--On Monday, November 14, 2005 11:55 AM -0500 Stan Bubrouski
<[EMAIL PROTECTED]> wrote:

Yeah but limits are important.  Allowing motd.txt to be infinite
(limited to available memory) has no advantages really.  And if your
motd is more than a few thousand characters I seriouly doubt anyone is
reading it anyways.  If there were no motd.txt limit I'd link it to
/dev/urandom and let all players that connected hang indefinately ;-)

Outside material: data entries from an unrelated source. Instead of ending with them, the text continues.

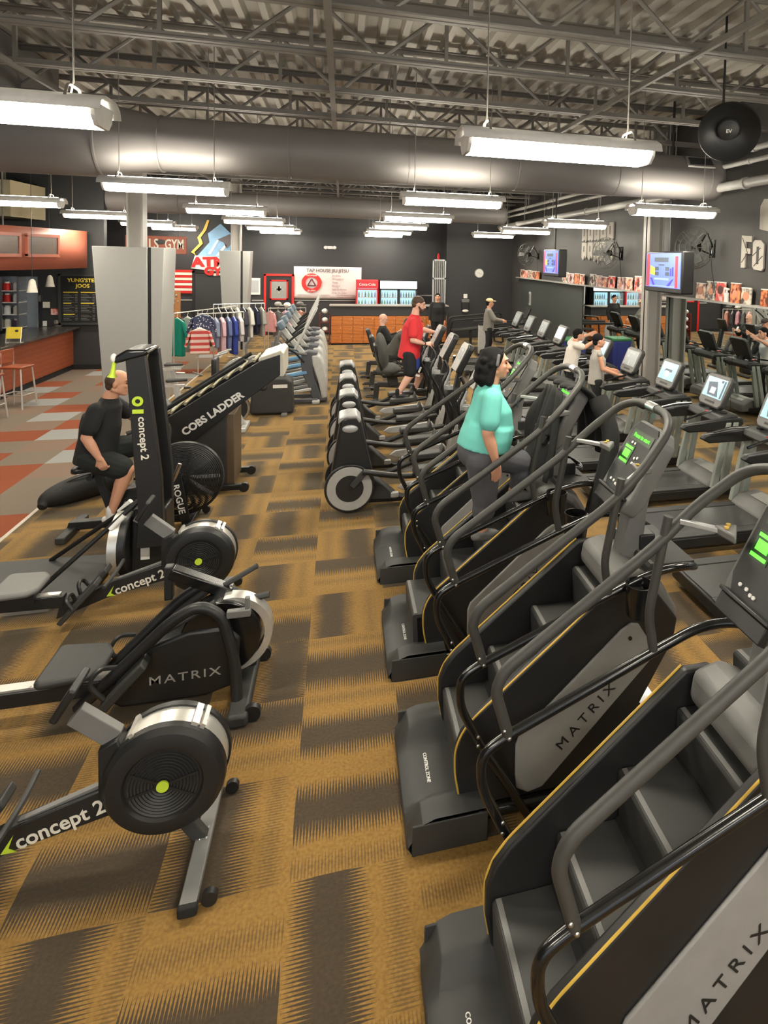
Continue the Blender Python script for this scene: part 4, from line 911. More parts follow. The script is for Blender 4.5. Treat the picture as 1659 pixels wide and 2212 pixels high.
# back wall: banner, red door, exit lamp, trim
bw = 23.6
struct('trim_2', M().bb(-3.0, -2.6, bw - .02, bw, 1.2, 1.24).bb(-1.6, .7, bw - .02, bw, 1.22, 1.25).bb(2.55, 3.3, bw - .02, bw, 1.42, 1.46).bb(-6.4, -4.0, bw - .02, bw, 1.2, 1.24), lgr)
t = thing('banner', 'white vinyl banner with red ring logo on the back wall', 'banner', (0, bw - .03, 0))
b = obj('sheet', M().grid(lambda u, v: (-1.62 + 2.32 * u, -.012 * math.sin(v * 9 + u * 3) * (1 - u) - .01 * math.sin(u * 14), 1.3 + 1.14 * v), 24, 10), mat('white_vinyl', srgb(222, 212, 210), .4), t, solid=.004)
gt = mat('grey_banner_text', srgb(96, 92, 96), .5); gt2 = mat('pink_banner_text', srgb(176, 150, 150), .5)
text('lettering', 'TAP HOUSE JIU JITSU', .165, gt, b, (-.47, -.035, 2.3), ext=.001, sx=.95)
obj('red_ring', M().lathe([(.2, -.002), (.34, -.002), (.34, .002), (.2, .002), (.2, -.002)], (-1.02, -.04, 1.86), 'y', 40), redm, b)
m = M()
for k in range(3):
    a = math.pi / 2 + k * 2.094; c = a + 2.094; m.bar((-1.02 + .16 * math.cos(a), -.042, 1.84 + .16 * math.sin(a)), (-1.02 + .16 * math.cos(c), -.042, 1.84 + .16 * math.sin(c)), .004, .045, (0, 1, 0)).bar((-1.02 + .16 * math.cos(a), -.042, 1.84 + .16 * math.sin(a)), (-1.02 + .16 * math.cos(c), -.042, 1.84 + .16 * math.sin(c)), .045, .004, (0, 1, 0))
obj('triangle', m, mat('plum_print', srgb(120, 60, 66), .5), b)
text('ring_text', 'TAP HOUSE', .07, white, b, (-1.02, -.045, 2.12), ext=.001); text('ring_text', 'JIU JITSU', .07, white, b, (-1.02, -.045, 1.58), ext=.001)
for k, s_ in enumerate(('Jiu Jitsu', 'Wrestling', 'Yoga', 'Boxing', 'Self Defense', 'Kids Jiu Jitsu')): text('class_list', s_, .1, gt2, b, (-.32, -.035, 2.13 - .125 * k), ext=.001, align='LEFT')
obj('small_print', M().bb(-1.5, -.4, -.036, -.033, 1.42, 1.44).bb(-.2, .5, -.036, -.033, 1.42, 1.44).bb(-.15, .5, -.036, -.033, 1.36, 1.375), gt2, b)
t = thing('door_1', 'dark door in a bright red frame with red edged pale window', 'door', (-2.11, bw - .05, 0))
obj('frame', M().bb(-.5, -.42, -.04, .05, 0, 2.16).bb(.42, .5, -.04, .05, 0, 2.16).bb(-.5, .5, -.04, .05, 2.08, 2.16), redm, t, bev=.008)
obj('leaf', M().bb(-.42, .42, 0, .04, 0, 2.08), blk, t)
obj('window_frame', M().bb(-.3, -.25, -.03, 0, 1.25, 1.95).bb(.25, .3, -.03, 0, 1.25, 1.95).bb(-.3, .3, -.03, 0, 1.9, 1.95).bb(-.3, .3, -.03, 0, 1.25, 1.3), redm, t)
w = obj('window_pane', M().bb(-.25, .25, -.015, -.005, 1.3, 1.9), mat('pale_pane', srgb(150, 152, 148), .2), t); obj('pane_emblem', M().box((0, -.018, 1.62), (.3, .004, .05)).box((0, -.018, 1.62), (.06, .004, .26)).cyl((0, -.018, 1.64), .09, .004, 'y', 16), lgr, w)
t = thing('door_2', 'black double door recess behind the clothes racks', 'door', (-4.3, bw - .05, 0)); obj('leaf', M().bb(-.5, .5, -.0, .04, 0, 2.15), darkw2, t); obj('frame', M().bb(-.58, -.5, -.03, .05, 0, 2.22).bb(.5, .58, -.03, .05, 0, 2.22).bb(-.58, .58, -.03, .05, 2.15, 2.22), blk, t)
t = thing('notice', 'white paper notice left of the red door', 'notice', (-2.93, bw - .02, 1.7)); obj('sheet', M().bb(-.17, .2, -.01, 0, -.28, .3), white, t); obj('print', M().bb(-.12, .15, -.013, -.01, -.2, .22), mat('grey_print', srgb(180, 182, 186), .5), t)
t = thing('emergency_light', 'small white twin emergency light high on back wall', 'emergency light', (-.4, bw - .06, 3.13)); obj('body', M().bb(-.1, .1, 0, .06, -.05, .05), white, t, bev=.01); obj('lamp_head', M().ell((-.15, -.02, 0), (.07, .05, .06)), white, t); obj('lamp_head', M().ell((.15, -.02, 0), (.07, .05, .06)), white, t)
# mural sign
t = thing('mural_sign', 'painted sign with red white-edged letters ATM GYM above the racks', 'sign', (0, bw - .04, 0))
skyb = mat('sky_blue_paint', srgb(134, 178, 214), .5, var=.3, scale=4); yl = mat('yellow_paint', srgb(226, 190, 80), .5)
obj('blue_swirl', M().prism([(-4.75, 2.7), (-4.35, 3.2), (-4.4, 3.5), (-4.0, 3.85), (-3.65, 3.5), (-3.7, 2.9), (-3.9, 2.6), (-4.3, 2.62)], 0, .03), skyb, t, bev=.01)
obj('yellow_bolt', M().prism([(-4.78, 2.75), (-4.82, 2.85), (-4.55, 3.15), (-4.62, 3.35), (-4.45, 3.6), (-4.35, 3.95), (-4.42, 3.95), (-4.55, 3.6), (-4.72, 3.35), (-4.66, 3.15), (-4.92, 2.85)], -.02, .02), yl, t)
obj('dark_stroke', M().prism([(-4.1, 3.3), (-3.7, 3.5), (-3.62, 3.2), (-3.8, 3.0), (-3.9, 3.2)], -.02, .0), gt, t); obj('pale_stroke', M().prism([(-4.4, 2.8), (-4.1, 3.3), (-4.05, 3.28), (-4.3, 2.8)], -.02, 0).prism([(-4.15, 2.75), (-3.85, 3.15), (-3.8, 3.1), (-4.05, 2.75)], -.02, 0), white, t)
obj('white_edge', M().prism([(-4.92, 2.3), (-4.8, 2.74), (-3.7, 2.7), (-3.7, 2.1), (-4.2, 2.05), (-4.5, 2.25)], -.03, 0), white, t, bev=.01)
text('lettering', 'ATM', .42, redm, t, (-4.34, -.05, 2.52), (math.pi / 2, -.04, 0), .008, 1.25, bold=.06); text('lettering', 'GYM', .36, redm, t, (-4.08, -.05, 2.2), (math.pi / 2, .02, 0), .008, 1.1, bold=.06)
# gym sign
t = thing('hanging_sign', 'orange sign band with pale letters behind the near pillar', 'sign', (0, 21.5, 0))
obj('board', M().bb(-6.3, -4.62, 0, .1, 2.78, 3.32), orange, t, bev=.01); text('lettering', 'TILLS', .42, cream, t, (-5.72, -.012, 3.06), ext=.004, sx=.7); text('lettering', 'GYM', .42, cream, t, (-4.95, -.012, 3.06), ext=.004, sx=.6)
obj('leaf_shape', M().ell((-5.35, -.01, 3.14), (.16, .008, .08)), dgr, t); obj('hanger_rod', M().tube([(-6, .05, 3.3), (-6, .05, 5.4)], .01, 6).tube([(-4.8, .05, 3.3), (-4.8, .05, 5.4)], .01, 6), joistm, t)
# wooden flag
t = thing('wooden_flag', 'red and cream striped wooden flag on far left wall', 'flag', (0, bw - .06, 0))
for k in range(9): obj('stripe', M().bb(-6.0, -4.87, 0, .04, 1.45 + .089 * k, 1.53 + .089 * k), redm if k % 2 == 0 else cream, t)
obj('dark_corner', M().bb(-6.05, -5.72, -.01, .0, 1.85, 2.25), gt, t)
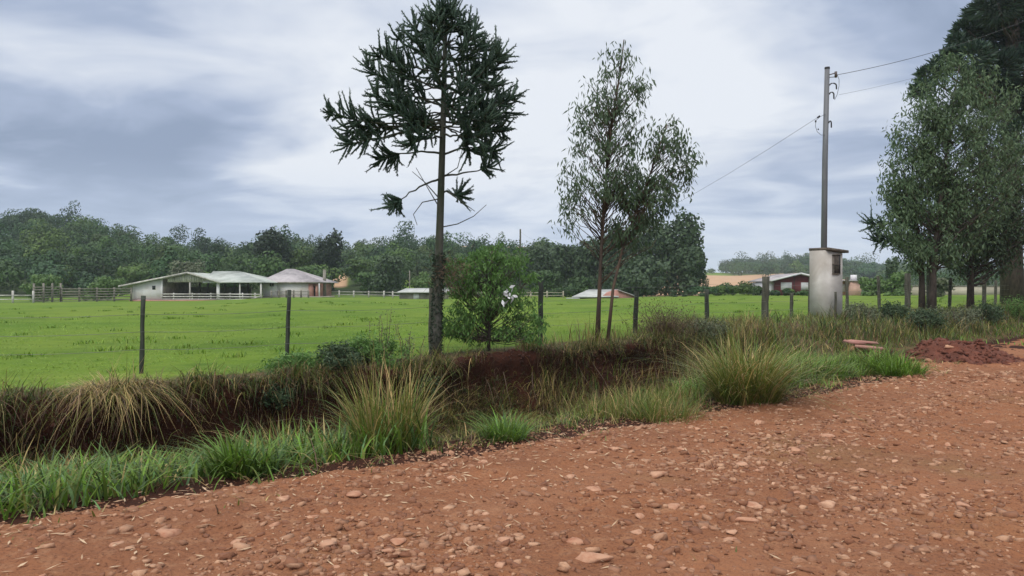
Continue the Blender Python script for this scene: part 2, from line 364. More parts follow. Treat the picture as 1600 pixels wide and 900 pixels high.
# ---------------------------------------------------------------- ground and road
def shift(s, w):      # the turf lip leans out over the ditch
    lip = 10.5 + fbm(s * .9, w * 0 + 3, 1.) * .9
    k = (1 - sm(12.5, 15, s)) * (.42 + .5 * fbm(s * 1.3, s * 0 + 2, 88.))
    return k * sm(lip - .50, lip - .12, w) * (1 - sm(lip, lip + 1.6, w))
def build_ground():
    k = 6.8; n = 300; A = 1600 / math.sinh(k)
    a = np.linspace(-1, 1, 2 * n + 1); X = A * np.sinh(k * a); Y = A * np.sinh(k * a) + 11
    gx, gy = np.meshgrid(X, Y)
    z = H(gx, gy)
    s, w = sw(gx, gy); m = 2 * n + 1
    V = np.stack([gx, gy, z], -1).reshape(-1, 3)
    i = np.arange(m - 1)[:, None] * m + np.arange(m - 1)[None]
    Q = np.stack([i, i + 1, i + m + 1, i + m], -1).reshape(-1, 4)
    ditch = 1 - sm(11, 16.5, s); lip = 10.5 + fbm(s * .9, w * 0 + 3, 1.) * .9
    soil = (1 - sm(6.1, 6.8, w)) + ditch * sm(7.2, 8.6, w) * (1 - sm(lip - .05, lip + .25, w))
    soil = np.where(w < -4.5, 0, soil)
    # entrance of bare earth on the right
    ent = sm(14.2, 15.5, s) * (1 - sm(7.0, 8.6, w)) * (1 - sm(30, 60, s)); soil = np.maximum(soil, ent)
    dry = sm(lip - .8, lip, w) * (1 - sm(lip + .5, lip + 1.3, w)) * .75 + sm(15, 18, s) * sm(7.5, 9, w) * (1 - sm(11.5, 13, w)) * .45
    px = 800 + F * gx / np.maximum(gy, 1)
    tan = sm(250, 262, gy) * (1 - sm(470, 480, gy)) * sm(1035, 1045, px) * (1 - sm(1240, 1260, px))
    tan = np.maximum(tan, sm(560, 580, gy) * sm(690, 700, px) * (1 - sm(835, 850, px)))
    tan = np.maximum(tan, sm(150, 155, gy) * (1 - sm(205, 212, gy)) * sm(500, 506, px) * (1 - sm(540, 546, px)))
    tan = np.maximum(tan, sm(104, 108, gy) * (1 - sm(200, 210, gy)) * sm(985, 990, px) * (1 - sm(1100, 1110, px)) * .9)
    tan *= gy > 20
    road_red = (1 - sm(6.1, 6.6, w)); dry = np.maximum(dry, sm(6.0, 6.6, w) * (1 - sm(lip - .3, lip + .3, w)) * (1 - .0 * s) * (s < 60))
    wood = (gy > 10) * np.clip(sm(118, 126, gy) * (1 - sm(960, 1000, px)) + sm(136, 150, gy) * sm(1260, 1330, px) + sm(395, 410, gy) * sm(1190, 1215, px) + sm(480, 500, gy) * sm(1130, 1150, px), 0, 1) * (1 - tan)
    wood = np.where((px > 628) & (px < 690) & (gy < 165), 0, wood); wood = np.where((px > 150) & (px < 245) & (gy < 132), 0, wood)
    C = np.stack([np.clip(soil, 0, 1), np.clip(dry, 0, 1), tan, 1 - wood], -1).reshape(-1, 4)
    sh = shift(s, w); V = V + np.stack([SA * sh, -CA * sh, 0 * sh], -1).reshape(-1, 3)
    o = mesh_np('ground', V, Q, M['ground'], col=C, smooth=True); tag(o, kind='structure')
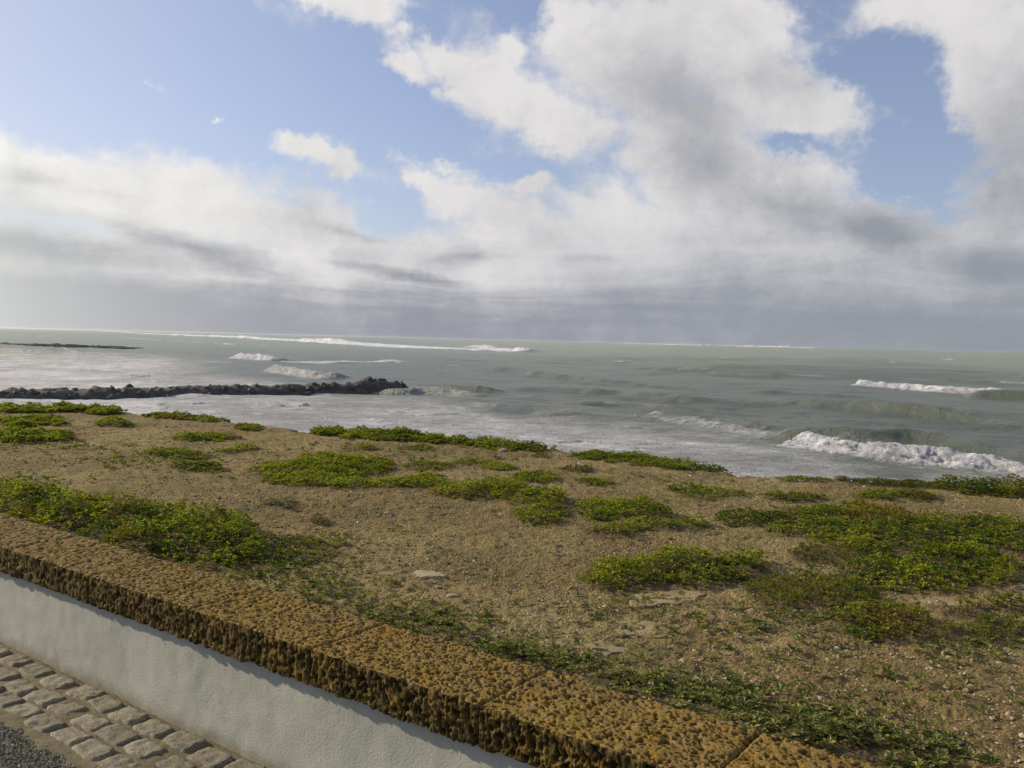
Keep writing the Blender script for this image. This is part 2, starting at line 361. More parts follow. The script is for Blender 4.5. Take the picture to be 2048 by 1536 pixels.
PH = np.broadcast_to(np.radians(phi), T.shape)
Sg = np.concatenate([tt * np.tan(PH[:400]), (et + cl * .6) * np.tan(PH[400:])], 0)
pos = wp(Sg, T, 0 * T)
z = ground_flat(pos[..., :2])
near = np.concatenate([tt * 0 + 1, et * 0 + cl * 0], 0)
q3 = np.stack([pos[..., 0], pos[..., 1], 0 * z], -1)
z += near * (.0045 * fbm(q3 * 24, 3, 31, .7) + .008 * np.maximum(0, vnoise(q3 * 9, 41)) + .007 * np.maximum(0, fbm(q3 * 15, 3, 43, .6) - .25))
drop = np.array([.02, .08, .22, .5, 1.0, 1.8, 2.8, 3.7, 4.5, 5.2, 6.0, 7.0])[:, None]
z[400:] -= drop * (1 + .25 * fbm(q3[400:] * .8, 3, 51)); pos[400:, :, :2] += .12 * fbm(q3[400:] * 1.6, 3, 52)[..., None]
lit = litter(pos[..., :2])
z += .012 * lit * near
pos[..., 2] = z
g_m, nt = material('sandy_soil')
n1 = nt.noise(nt.pos, 1.1, 5, .6); n2 = nt.noise(nt.pos, 45, 6, .7); n3 = nt.noise(nt.pos, 6.5, 5, .65)
c = nt.mix(nt.ramp(n1, .36, .62), (.300, .242, .112), (.215, .160, .070))
c = nt.mix(nt.ramp(n3, .50, .68, 0, .55), c, (.150, .112, .058))
c = nt.mix(nt.ramp(n2, .34, .50, .6, 0), c, (.090, .070, .036))
c = nt.mix(nt.ramp(n2, .56, .70, 0, .65), c, (.350, .290, .155))
c = nt.mix(nt.ramp(nt.noise(nt.pos, 2.6, 6, .7), .48, .64, 0, .55), c, (.120, .120, .045))
c = nt.mix(nt.math('MULTIPLY', nt.attr('litter'), nt.ramp(n3, .3, .6, .45, .9)), c, (.085, .062, .036))
nt.l.new(c, nt.p.inputs['Base Color']); nt.p.inputs['Roughness'].default_value = .95; nt.p.inputs['Specular IOR Level'].default_value = .15
h = nt.math('ADD', nt.math('MULTIPLY', n2, 1.0), nt.math('MULTIPLY', nt.voronoi(nt.pos, 75), .5))
nt.l.new(nt.bump(h, 1.0, .032), nt.p.inputs['Normal'])
mesh_obj('ground', pos.reshape(-1, 3), grid_faces(*z.shape), g_m, attrs={'litter': lit}, kind='structure')

# land behind the road
l_m, nt = material('dry_land')
nt.l.new(nt.mix(nt.noise(nt.pos, .3, 6, .6), (.12, .11, .06), (.24, .19, .11)), nt.p.inputs['Base Color']); nt.p.inputs['Roughness'].default_value = .95
ss = np.linspace(-400, 400, 40); ts = np.linspace(-600, -9.0, 30); S2, T2 = np.meshgrid(ss, ts)
mesh_obj('land', wp(S2, T2, S2 * 0 - .01 + .0 * S2).reshape(-1, 3), grid_faces(30, 40), l_m, kind='structure')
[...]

motd.txt is essentially a web page. I don't know of any regular web servers
that artificially limit the size of served pages. (Embedded web servers,
yes, but they don't have the kind of non-volatile memory luxury of a box
running HLDS.) Note that the size of the file isn't necessarily related to
the extent of the rendered page. And webmasters can be as malicious as game
server operators. ;)

BTW, an important disadvantage of fixed-size buffers is that they tend to
attract buffer overflow bugs and exploits. Only an assembly language
programmer should use a fixed buffer, where performance absolutely demands
it. (It might make sense when interacting with a hardware device with a
fixed-size hardware buffer.) Using dynamically-sized buffers makes your
code much more resistant to buffer-size-related bugs. One should also use
smart pointers to avoid resource leaks. (String classes are really a
special case of a smart pointer and a dynamically-assigned buffer.)